8 Rivers Safe Development
Pocahontas County, West Virginia—The Birthplace of Eight Rivers

County commission opposes regional sewage plant

Thursday March 12, 2009
The Pocahontas Times

Geoff Hamill
Staff Writer

It’s the county commission versus the public service district in the latest battle over a regional sewage plant.

The Pocahontas County Commission is intervening with state agencies to stop construction of a regional plant, a project the Public Service District (PSD) has struggled with for years.

On Monday, the county commission mailed letters to the Public Service Commission (PSC) and the funding agency, the Infrastructure and Jobs Development Council (IJDC), in an attempt to halt the project.

After years of debate, the PSD selected a plant design on February 24 to send to the IJDC and PSC for approval. The proposed plant, a one-half million gallon facility to be built on Snowshoe Drive, would serve all of Snowshoe and parts of the valley along Routes 219 and 66.

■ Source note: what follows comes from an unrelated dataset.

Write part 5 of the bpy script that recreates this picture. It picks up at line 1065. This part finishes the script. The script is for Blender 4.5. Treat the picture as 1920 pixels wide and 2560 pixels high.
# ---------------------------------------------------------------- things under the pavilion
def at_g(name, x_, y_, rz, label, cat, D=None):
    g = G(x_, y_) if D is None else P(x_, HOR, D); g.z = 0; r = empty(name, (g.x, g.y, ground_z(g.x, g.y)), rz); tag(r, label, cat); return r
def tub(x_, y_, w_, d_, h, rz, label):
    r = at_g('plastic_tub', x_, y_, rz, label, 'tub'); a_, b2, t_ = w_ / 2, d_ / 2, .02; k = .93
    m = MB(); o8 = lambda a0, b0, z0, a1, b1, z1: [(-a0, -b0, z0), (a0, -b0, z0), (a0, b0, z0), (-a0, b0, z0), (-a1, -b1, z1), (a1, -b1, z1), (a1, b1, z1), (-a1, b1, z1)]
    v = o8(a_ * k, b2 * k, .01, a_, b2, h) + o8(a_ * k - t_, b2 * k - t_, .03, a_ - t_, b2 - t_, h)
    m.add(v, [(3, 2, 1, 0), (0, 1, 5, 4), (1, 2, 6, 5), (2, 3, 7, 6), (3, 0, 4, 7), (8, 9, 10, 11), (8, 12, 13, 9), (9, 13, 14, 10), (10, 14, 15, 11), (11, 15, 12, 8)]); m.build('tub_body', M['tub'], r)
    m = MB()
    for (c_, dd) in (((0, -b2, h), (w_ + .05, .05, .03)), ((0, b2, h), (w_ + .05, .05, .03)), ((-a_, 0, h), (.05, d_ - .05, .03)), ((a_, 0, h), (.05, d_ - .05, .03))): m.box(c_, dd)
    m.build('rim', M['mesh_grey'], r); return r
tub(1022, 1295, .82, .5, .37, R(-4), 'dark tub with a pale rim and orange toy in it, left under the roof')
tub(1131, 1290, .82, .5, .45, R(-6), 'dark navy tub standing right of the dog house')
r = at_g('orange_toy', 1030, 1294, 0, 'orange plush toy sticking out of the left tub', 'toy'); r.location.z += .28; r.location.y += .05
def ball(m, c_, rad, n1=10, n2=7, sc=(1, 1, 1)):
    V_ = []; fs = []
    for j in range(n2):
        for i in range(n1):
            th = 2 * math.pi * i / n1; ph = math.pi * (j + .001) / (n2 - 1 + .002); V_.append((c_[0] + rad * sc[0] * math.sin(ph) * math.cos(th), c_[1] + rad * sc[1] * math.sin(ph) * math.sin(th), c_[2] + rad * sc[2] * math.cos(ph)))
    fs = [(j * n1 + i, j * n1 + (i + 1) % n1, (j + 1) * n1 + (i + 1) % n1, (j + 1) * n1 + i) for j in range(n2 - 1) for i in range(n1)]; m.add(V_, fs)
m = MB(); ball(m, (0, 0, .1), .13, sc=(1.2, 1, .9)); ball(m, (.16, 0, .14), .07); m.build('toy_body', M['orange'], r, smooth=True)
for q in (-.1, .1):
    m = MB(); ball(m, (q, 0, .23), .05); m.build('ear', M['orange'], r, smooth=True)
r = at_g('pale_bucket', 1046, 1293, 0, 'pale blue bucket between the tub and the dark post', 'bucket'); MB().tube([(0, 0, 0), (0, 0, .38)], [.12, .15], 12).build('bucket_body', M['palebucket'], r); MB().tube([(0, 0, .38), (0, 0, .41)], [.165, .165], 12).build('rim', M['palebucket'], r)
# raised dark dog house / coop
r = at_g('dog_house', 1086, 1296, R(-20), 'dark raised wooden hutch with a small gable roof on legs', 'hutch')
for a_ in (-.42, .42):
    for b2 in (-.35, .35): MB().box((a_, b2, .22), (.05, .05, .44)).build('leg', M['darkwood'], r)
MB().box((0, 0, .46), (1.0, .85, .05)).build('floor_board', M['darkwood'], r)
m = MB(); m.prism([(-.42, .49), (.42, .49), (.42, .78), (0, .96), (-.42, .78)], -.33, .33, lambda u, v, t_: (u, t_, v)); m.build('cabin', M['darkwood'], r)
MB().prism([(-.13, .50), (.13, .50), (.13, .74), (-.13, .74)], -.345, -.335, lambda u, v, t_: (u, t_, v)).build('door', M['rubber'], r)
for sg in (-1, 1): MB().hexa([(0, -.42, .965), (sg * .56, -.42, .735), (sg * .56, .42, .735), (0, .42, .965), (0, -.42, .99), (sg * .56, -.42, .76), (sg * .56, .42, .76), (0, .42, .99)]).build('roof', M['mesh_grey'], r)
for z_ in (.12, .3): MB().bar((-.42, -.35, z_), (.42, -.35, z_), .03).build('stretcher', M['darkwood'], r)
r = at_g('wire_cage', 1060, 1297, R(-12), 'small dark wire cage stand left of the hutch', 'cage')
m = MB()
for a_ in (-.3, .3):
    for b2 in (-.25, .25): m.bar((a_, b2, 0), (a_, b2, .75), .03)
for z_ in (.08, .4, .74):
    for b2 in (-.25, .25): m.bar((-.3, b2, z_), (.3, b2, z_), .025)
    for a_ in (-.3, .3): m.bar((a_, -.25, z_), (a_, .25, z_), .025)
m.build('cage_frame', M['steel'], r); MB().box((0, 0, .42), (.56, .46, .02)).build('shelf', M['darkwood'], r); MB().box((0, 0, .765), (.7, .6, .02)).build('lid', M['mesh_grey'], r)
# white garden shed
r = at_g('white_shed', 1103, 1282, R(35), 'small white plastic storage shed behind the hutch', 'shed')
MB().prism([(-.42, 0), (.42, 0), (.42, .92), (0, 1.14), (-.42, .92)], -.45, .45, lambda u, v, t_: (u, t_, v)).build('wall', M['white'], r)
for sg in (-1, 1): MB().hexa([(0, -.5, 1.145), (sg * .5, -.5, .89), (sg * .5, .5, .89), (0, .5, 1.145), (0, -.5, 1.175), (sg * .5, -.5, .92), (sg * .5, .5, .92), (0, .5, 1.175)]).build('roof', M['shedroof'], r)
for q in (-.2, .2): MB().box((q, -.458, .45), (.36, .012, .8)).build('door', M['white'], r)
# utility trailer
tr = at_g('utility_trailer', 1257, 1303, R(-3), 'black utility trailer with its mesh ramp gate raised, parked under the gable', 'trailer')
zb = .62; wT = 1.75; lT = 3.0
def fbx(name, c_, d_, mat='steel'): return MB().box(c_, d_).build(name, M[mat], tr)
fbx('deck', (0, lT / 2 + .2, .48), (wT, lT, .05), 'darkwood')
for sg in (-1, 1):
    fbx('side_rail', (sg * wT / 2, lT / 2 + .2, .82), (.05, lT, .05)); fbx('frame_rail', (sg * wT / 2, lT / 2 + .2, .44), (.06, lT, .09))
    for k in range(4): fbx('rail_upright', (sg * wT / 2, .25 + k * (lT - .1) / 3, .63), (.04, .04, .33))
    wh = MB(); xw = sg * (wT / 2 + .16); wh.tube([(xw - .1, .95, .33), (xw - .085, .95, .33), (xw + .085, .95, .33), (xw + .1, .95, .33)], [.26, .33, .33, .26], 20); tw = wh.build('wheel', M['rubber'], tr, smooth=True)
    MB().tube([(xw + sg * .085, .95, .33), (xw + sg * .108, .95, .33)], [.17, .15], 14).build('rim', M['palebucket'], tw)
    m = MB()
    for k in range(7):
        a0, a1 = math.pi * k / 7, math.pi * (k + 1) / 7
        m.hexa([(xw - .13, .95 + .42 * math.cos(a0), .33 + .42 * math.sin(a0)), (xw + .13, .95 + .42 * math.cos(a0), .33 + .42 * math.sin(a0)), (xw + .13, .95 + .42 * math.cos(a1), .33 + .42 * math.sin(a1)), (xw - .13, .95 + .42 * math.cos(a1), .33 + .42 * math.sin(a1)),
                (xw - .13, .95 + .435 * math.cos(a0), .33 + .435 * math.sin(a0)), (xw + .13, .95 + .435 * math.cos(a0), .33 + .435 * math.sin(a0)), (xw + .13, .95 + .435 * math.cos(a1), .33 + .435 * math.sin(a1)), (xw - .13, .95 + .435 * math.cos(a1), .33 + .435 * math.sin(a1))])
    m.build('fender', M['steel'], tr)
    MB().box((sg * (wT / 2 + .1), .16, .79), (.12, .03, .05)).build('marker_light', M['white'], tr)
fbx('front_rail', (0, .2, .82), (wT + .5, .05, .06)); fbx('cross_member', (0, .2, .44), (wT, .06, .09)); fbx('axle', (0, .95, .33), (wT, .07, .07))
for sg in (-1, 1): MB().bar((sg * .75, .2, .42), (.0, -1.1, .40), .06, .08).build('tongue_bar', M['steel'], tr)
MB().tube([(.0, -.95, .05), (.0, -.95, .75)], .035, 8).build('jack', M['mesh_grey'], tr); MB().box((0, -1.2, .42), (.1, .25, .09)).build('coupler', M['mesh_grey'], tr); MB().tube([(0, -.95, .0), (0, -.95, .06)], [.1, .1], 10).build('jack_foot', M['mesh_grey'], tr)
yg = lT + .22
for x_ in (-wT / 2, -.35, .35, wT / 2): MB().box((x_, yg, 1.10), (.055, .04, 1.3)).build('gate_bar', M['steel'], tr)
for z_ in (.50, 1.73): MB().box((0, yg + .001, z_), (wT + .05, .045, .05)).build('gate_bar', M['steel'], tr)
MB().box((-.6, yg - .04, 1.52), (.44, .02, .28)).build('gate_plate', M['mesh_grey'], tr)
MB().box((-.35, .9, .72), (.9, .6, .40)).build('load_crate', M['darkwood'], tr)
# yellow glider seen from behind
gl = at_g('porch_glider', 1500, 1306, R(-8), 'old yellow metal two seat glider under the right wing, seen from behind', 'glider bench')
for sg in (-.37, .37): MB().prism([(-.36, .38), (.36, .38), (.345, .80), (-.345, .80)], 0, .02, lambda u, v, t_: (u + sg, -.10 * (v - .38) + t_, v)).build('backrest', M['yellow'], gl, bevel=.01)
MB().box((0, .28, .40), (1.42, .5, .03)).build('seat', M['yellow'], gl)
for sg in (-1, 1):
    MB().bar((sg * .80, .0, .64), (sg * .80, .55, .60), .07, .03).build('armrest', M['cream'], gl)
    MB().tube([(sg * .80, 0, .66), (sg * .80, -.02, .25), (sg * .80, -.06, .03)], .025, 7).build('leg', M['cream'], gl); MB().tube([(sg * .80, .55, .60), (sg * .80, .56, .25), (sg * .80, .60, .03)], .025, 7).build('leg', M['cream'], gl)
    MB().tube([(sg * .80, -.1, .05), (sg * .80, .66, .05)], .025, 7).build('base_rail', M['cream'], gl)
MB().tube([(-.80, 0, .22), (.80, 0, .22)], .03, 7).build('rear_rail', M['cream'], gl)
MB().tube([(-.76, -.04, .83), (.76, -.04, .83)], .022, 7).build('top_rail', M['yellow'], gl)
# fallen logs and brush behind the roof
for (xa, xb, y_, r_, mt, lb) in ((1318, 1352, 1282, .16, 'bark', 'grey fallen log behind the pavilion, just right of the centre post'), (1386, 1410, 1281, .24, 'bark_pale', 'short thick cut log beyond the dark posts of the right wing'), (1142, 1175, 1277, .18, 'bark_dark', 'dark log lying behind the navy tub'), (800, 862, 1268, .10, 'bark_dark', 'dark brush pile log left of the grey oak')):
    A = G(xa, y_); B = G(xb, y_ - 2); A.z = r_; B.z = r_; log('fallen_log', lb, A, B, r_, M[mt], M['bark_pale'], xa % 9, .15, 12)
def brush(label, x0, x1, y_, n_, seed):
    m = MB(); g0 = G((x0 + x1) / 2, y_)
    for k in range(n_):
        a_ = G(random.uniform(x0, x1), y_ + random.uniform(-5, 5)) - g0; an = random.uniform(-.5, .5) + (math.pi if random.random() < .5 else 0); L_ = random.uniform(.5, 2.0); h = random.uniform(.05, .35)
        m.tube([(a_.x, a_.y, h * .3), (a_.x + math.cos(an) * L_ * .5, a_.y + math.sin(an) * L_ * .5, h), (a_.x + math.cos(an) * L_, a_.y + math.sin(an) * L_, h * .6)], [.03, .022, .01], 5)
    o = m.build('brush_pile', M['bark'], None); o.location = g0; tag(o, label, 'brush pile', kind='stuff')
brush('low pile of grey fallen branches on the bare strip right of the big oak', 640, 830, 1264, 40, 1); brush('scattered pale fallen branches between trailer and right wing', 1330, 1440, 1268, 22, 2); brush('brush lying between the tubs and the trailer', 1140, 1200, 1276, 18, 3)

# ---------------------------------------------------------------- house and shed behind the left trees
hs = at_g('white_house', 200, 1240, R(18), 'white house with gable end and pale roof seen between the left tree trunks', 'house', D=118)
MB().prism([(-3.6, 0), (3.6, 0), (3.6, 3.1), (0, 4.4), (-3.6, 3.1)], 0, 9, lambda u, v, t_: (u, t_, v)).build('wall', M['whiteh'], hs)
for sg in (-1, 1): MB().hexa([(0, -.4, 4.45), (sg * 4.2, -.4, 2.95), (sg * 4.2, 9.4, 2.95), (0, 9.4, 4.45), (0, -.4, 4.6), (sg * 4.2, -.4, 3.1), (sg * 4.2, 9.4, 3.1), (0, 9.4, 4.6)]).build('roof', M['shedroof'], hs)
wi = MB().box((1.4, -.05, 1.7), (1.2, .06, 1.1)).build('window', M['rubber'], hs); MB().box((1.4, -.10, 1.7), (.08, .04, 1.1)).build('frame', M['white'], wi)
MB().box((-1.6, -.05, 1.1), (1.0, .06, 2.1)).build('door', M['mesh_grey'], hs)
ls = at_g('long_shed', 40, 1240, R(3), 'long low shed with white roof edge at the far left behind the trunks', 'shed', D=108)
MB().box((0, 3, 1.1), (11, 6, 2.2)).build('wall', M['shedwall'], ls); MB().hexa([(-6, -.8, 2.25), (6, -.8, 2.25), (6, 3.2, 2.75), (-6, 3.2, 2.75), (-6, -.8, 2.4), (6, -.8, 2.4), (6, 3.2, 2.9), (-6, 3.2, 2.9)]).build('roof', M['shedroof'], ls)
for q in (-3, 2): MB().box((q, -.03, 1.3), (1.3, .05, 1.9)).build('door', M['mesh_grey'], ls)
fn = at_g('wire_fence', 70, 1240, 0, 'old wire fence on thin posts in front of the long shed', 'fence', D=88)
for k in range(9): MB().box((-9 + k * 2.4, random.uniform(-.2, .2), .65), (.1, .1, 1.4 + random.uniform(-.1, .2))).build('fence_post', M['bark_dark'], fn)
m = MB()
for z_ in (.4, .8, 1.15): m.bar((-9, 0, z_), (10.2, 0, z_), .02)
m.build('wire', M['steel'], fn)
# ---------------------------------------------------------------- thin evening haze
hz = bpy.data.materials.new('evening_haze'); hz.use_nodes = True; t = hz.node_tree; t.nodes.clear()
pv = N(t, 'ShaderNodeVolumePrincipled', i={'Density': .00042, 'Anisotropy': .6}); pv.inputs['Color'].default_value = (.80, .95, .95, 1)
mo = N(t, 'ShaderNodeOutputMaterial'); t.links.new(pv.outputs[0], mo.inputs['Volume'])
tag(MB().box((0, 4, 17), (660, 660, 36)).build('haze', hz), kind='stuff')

Commission president Martin Saffer said he and fellow commissioner David Fleming question the need for a regional plant and compared the project to a runaway train.

“The project still seems to have a life of its own,” he said. “First of all, as Mr. Fleming rightly points out, we’re still not sure what the need is. What is the need for a regional project? Why is there such a momentum? This idea got on the track quite a few years ago and seems to be going down this track with a great momentum like a big train.”

Saffer said the PSD failed to consider the viewpoints of those affected by the project.

“The project still has not been fully responsive to the input of a whole lot of very interested people,” he said. “That would be people at Snowshoe who have condominiums; that would be people who live in Slaty Fork; that would be people who love the county and the environment and wonder if this is destructive or protective of that and what new technologies are being overlooked.”

“It seems the PSD gives lip service to these different inputs, but the train doesn’t slow down,” he added.

At the March 3 commission meeting, Saffer and Fleming voted to send a letter to the IJDC requesting that the agency stop further funding for the project. Commissioner Reta Griffith was not present for the vote.

The letter harshly condemns the PSD’s planning process.

“Specifically, a great need for change has arisen due to the Pocahontas County Public Service District’s (PSD’s) demonstrated inability to represent the community’s needs and wishes in its execution of the proposed Snowshoe/Slatyfork regional sewage project,” the letter reads in part.

At a February meeting, the commission voted 2-1 to send a letter to the PSC, urging the agency to assist with the creation of a separate public service district for the Snowshoe area.

Griffith voted against the initiative and said that separate public service districts would be “redundant.”

The letter mailed to the PSC on Monday strongly criticizes the “failings” of the PSD.

“The Commission and the community at large has come to believe that the PSD is, unfortunately, not able or not willing to address the actual need and purpose of this project in a comprehensive manner. Put simply, we have concluded that the PSD has failed with respect to this project,” the letter states in part.

Under state law, once a PSD is created, it is “a public corporation and political subdivsion of the state.” County commissions do not have veto power over PSD decisons.

But Saffer said conversations with IJDC officials indicated that funding could be stopped by a commission request.

“Mr. Fleming was speaking with Region 4, W.D. Smith, a couple of weeks ago and W.D. Smith told him and it was reported to me, by Mr. Fleming, that if we simply said we didn’t want the money, they wouldn’t give it any money,” he said. “So that’s what we’re doing. We wrote a letter that said ‘stop the money’ and let’s look at this with the brakes on.”

Despite the severe criticism of the PSD’s planning process, the commission has not pursued the removal of any board members.

County commissions are authorized, by state law, to petition the circuit court for removal of PSD board members, for cause. Grounds for removal include failure to attend meetings; failure to diligently pursue the PSD objectives; consistent violations of state law governing PSDs and any malfeasance in office.

Saffer said the commission is not actively considering removal of any board members, despite his concerns about the board members’ qualifications.

“It has its three members, who I don’t think really have the necessary time, education and experience reservoir – those three components – to fully deal with the huge issues that it has to resolve,” he said.

The county commission has been involved with the project in the past.

In March, 2005, the commission, composed of Griffith, Joel Callison and James Carpenter, did not act on the request by a property owner to move the plant from its proposed location on the Sharp Farm in Slaty Fork.

In April, 2007, the commission, composed of Griffith, Carpenter and Saffer, requested the PSD view alternative designs proposed by Eight Rivers Safe Development, a non-profit conservation group opposed to a plant at Slaty Fork.

No one from the IJDC responded to requests for comment.